═════ DATA LISTING

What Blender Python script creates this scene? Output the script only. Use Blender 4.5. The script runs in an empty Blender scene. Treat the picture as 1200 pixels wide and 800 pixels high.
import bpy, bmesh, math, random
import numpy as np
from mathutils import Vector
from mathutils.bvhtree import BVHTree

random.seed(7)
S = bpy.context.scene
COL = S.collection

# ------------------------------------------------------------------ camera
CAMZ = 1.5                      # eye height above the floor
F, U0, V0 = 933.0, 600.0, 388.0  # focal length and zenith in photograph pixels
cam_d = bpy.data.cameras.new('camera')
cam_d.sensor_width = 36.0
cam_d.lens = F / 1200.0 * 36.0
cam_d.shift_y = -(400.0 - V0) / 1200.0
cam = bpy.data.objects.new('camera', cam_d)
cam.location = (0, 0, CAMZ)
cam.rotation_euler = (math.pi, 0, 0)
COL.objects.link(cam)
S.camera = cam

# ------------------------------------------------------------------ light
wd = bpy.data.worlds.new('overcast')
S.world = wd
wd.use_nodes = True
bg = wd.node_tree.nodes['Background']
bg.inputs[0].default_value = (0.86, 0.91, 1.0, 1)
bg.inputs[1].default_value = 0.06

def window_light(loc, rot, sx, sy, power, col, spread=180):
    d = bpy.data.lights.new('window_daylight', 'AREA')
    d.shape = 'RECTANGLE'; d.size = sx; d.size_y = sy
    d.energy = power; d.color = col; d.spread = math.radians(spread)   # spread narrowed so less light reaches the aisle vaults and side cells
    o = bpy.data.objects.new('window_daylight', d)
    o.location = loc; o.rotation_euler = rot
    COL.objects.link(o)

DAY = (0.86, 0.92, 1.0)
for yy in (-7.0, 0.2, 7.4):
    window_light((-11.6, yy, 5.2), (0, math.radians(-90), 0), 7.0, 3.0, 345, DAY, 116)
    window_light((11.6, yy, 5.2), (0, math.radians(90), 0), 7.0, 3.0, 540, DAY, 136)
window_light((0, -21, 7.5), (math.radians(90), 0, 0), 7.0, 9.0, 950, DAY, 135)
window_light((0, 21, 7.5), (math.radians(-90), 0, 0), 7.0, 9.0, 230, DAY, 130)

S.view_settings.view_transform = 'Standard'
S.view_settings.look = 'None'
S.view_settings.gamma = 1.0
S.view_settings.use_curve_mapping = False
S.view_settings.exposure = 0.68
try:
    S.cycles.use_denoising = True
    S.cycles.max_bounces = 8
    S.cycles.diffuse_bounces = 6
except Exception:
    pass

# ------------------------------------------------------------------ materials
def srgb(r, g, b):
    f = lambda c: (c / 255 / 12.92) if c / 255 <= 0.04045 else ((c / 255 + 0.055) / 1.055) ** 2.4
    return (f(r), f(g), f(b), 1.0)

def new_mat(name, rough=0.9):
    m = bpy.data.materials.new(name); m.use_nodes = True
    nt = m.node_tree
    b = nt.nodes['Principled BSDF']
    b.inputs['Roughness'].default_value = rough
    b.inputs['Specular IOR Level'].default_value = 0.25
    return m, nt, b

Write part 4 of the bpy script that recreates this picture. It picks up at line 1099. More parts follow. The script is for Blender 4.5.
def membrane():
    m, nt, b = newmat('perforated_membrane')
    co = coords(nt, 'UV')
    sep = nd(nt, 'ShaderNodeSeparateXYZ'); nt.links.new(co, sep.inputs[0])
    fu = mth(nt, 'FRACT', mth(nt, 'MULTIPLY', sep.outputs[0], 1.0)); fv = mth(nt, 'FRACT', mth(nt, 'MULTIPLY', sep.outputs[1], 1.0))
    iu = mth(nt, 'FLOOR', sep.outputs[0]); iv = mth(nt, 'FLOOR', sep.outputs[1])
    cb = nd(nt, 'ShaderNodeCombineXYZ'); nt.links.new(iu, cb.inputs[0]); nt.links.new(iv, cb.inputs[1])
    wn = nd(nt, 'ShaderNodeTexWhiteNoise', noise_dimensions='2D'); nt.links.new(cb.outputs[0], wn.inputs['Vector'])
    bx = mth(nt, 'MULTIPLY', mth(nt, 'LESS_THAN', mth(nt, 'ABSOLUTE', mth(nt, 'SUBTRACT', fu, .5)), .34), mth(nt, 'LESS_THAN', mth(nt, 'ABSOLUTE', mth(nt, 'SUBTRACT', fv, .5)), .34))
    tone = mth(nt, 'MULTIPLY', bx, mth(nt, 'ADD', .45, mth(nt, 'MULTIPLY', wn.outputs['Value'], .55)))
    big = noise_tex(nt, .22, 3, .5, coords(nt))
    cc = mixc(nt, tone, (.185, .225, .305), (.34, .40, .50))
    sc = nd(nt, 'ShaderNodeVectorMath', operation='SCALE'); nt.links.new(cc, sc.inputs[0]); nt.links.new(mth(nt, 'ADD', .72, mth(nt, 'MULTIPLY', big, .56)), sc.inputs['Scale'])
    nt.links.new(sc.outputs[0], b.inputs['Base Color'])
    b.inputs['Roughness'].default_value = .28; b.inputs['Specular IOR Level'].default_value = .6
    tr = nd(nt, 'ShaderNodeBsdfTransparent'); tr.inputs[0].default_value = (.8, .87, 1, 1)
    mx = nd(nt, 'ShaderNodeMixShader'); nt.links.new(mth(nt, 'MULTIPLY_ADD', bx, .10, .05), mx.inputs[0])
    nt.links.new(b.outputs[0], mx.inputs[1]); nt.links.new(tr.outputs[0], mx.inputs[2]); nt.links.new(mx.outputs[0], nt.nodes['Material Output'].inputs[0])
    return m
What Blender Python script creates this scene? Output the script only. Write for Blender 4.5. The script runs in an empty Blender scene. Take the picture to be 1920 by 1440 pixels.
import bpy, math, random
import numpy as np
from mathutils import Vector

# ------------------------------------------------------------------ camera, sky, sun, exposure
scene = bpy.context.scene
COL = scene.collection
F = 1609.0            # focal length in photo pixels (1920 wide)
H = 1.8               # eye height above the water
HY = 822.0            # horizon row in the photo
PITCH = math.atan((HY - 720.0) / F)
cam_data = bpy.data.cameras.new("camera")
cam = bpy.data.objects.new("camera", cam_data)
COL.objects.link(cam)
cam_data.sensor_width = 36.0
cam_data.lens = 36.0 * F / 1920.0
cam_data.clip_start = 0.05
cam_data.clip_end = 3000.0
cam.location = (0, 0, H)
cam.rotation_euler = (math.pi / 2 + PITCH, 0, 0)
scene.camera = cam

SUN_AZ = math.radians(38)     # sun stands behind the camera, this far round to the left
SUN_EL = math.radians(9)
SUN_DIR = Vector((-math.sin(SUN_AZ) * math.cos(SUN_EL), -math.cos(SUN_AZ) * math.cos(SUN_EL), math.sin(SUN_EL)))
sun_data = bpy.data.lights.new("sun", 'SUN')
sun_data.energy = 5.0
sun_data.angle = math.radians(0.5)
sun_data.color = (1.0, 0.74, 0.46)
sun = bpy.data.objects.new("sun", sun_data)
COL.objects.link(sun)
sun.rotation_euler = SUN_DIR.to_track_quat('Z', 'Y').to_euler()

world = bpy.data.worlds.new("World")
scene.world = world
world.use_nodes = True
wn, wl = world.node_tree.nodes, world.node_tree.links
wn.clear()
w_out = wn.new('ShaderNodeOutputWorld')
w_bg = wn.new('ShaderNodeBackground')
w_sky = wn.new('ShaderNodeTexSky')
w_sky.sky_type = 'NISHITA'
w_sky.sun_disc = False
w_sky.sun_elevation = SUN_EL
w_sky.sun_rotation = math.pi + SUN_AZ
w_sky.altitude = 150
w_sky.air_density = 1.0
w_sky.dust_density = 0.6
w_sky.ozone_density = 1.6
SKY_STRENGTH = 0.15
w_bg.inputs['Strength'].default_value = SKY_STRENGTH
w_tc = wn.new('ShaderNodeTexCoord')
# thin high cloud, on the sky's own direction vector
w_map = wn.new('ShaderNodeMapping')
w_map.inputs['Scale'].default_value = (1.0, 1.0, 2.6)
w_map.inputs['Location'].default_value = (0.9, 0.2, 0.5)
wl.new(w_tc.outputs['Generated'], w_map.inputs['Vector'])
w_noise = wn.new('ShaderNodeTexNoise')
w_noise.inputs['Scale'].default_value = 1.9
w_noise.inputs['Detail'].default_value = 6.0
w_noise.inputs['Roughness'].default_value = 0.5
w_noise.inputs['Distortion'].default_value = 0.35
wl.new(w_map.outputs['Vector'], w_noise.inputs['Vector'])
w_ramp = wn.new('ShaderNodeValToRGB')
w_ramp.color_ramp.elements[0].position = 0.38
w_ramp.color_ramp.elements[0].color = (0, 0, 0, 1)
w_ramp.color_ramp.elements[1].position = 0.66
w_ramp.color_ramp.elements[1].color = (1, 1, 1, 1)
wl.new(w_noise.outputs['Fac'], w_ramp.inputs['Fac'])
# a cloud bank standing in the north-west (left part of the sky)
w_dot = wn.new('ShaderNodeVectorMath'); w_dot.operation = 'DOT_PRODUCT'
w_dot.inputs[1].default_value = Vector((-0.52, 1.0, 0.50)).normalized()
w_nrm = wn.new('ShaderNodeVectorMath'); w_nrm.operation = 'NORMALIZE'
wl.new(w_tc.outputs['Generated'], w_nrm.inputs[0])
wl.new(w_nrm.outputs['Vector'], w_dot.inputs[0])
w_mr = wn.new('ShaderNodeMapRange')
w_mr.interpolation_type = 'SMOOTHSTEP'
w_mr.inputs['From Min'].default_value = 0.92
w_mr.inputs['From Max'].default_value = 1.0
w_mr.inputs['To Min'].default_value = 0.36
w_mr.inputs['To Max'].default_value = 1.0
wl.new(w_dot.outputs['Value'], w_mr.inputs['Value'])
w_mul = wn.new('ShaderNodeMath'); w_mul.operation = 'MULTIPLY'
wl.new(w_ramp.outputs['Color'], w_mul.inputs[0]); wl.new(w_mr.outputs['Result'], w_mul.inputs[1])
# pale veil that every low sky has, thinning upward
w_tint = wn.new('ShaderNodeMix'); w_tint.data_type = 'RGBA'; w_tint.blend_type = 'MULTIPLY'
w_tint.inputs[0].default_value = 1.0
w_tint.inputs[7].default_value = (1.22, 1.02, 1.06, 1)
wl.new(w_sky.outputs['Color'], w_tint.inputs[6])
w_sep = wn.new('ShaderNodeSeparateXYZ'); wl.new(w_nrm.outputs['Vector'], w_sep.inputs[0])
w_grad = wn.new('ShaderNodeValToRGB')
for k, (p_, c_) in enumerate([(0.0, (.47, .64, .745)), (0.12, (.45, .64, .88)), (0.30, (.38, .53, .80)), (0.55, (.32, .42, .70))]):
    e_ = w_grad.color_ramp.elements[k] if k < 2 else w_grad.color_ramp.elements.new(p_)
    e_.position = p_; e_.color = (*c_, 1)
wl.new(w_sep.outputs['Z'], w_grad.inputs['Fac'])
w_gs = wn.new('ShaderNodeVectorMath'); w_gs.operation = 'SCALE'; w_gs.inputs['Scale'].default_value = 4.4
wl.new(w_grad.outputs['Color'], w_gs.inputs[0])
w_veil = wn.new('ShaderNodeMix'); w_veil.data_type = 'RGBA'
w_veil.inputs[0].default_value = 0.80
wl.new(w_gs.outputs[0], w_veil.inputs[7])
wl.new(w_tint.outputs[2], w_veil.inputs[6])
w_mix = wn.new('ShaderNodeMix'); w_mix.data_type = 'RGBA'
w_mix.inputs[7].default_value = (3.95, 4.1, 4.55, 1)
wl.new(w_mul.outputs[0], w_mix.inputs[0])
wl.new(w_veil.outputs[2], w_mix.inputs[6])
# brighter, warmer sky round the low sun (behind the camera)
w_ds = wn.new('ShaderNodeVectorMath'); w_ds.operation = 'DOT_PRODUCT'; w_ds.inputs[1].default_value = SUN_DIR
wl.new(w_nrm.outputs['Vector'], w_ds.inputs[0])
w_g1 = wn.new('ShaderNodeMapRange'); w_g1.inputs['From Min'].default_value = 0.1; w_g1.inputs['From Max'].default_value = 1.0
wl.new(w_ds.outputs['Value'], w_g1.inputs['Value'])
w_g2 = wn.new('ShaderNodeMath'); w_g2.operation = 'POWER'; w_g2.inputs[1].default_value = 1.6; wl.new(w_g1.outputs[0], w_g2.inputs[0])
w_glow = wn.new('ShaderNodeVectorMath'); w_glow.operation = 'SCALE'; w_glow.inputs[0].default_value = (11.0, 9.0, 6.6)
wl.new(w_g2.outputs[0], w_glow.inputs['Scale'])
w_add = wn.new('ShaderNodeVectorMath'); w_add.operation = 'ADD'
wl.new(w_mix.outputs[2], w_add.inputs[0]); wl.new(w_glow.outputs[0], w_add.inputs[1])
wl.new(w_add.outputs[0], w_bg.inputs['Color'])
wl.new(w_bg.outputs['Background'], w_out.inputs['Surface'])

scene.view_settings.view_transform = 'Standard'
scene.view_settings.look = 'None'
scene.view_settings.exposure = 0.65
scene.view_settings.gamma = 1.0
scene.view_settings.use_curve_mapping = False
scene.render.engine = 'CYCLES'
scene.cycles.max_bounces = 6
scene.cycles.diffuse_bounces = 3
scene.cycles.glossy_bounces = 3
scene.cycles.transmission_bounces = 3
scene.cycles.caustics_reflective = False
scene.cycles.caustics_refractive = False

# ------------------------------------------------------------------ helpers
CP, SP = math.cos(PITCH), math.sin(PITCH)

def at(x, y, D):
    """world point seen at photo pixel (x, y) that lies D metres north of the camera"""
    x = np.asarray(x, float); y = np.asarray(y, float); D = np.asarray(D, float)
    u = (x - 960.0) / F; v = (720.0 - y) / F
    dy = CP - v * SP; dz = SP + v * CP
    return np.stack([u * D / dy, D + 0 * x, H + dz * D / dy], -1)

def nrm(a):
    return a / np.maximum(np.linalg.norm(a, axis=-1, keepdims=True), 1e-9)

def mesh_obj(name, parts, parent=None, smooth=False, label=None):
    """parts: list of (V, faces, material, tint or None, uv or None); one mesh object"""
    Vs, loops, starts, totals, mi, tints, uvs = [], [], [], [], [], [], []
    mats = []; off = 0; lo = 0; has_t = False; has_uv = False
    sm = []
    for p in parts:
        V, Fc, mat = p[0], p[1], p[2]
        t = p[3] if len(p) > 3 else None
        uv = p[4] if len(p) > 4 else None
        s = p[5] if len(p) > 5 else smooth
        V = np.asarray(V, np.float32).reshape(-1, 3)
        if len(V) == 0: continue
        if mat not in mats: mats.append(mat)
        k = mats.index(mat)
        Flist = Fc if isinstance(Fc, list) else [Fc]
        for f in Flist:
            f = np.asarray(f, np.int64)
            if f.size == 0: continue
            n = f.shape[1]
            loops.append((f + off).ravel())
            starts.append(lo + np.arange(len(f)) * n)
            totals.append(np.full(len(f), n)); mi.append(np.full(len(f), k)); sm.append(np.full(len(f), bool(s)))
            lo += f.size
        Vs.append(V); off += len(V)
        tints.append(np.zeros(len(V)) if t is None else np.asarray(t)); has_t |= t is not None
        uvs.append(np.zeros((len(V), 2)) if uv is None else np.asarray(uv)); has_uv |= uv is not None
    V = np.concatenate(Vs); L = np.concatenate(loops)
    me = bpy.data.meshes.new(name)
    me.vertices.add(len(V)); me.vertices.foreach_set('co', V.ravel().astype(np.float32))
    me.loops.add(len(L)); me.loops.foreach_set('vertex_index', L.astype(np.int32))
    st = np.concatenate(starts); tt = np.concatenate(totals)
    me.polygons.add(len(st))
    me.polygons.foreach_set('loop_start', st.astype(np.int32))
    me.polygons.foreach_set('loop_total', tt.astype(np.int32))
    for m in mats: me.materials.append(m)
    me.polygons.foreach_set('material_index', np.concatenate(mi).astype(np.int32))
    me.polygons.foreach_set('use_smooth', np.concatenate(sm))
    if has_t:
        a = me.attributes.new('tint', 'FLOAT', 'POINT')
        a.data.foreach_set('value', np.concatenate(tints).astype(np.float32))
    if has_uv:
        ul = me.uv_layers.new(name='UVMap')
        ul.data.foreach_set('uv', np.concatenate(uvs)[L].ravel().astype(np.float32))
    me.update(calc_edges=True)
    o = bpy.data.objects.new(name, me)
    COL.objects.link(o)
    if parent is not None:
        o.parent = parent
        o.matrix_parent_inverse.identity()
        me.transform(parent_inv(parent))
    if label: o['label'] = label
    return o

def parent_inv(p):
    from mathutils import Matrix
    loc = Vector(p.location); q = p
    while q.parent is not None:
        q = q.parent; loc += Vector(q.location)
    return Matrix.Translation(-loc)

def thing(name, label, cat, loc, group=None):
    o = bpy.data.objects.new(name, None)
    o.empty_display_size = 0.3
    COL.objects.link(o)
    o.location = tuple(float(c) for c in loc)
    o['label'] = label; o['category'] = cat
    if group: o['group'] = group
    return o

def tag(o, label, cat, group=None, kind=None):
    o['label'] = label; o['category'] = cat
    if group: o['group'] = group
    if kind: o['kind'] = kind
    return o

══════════

● **JOB**: Your output must be the lines of the material above, from the first through the line that contains "COL = S.collection", copied exactly. Include both endpoints and nothing else.

● **EXPECTED ANSWER**:
What Blender Python script creates this scene? Output the script only. Use Blender 4.5. The script runs in an empty Blender scene. Treat the picture as 1200 pixels wide and 800 pixels high.
import bpy, bmesh, math, random
import numpy as np
from mathutils import Vector
from mathutils.bvhtree import BVHTree

random.seed(7)
S = bpy.context.scene
COL = S.collection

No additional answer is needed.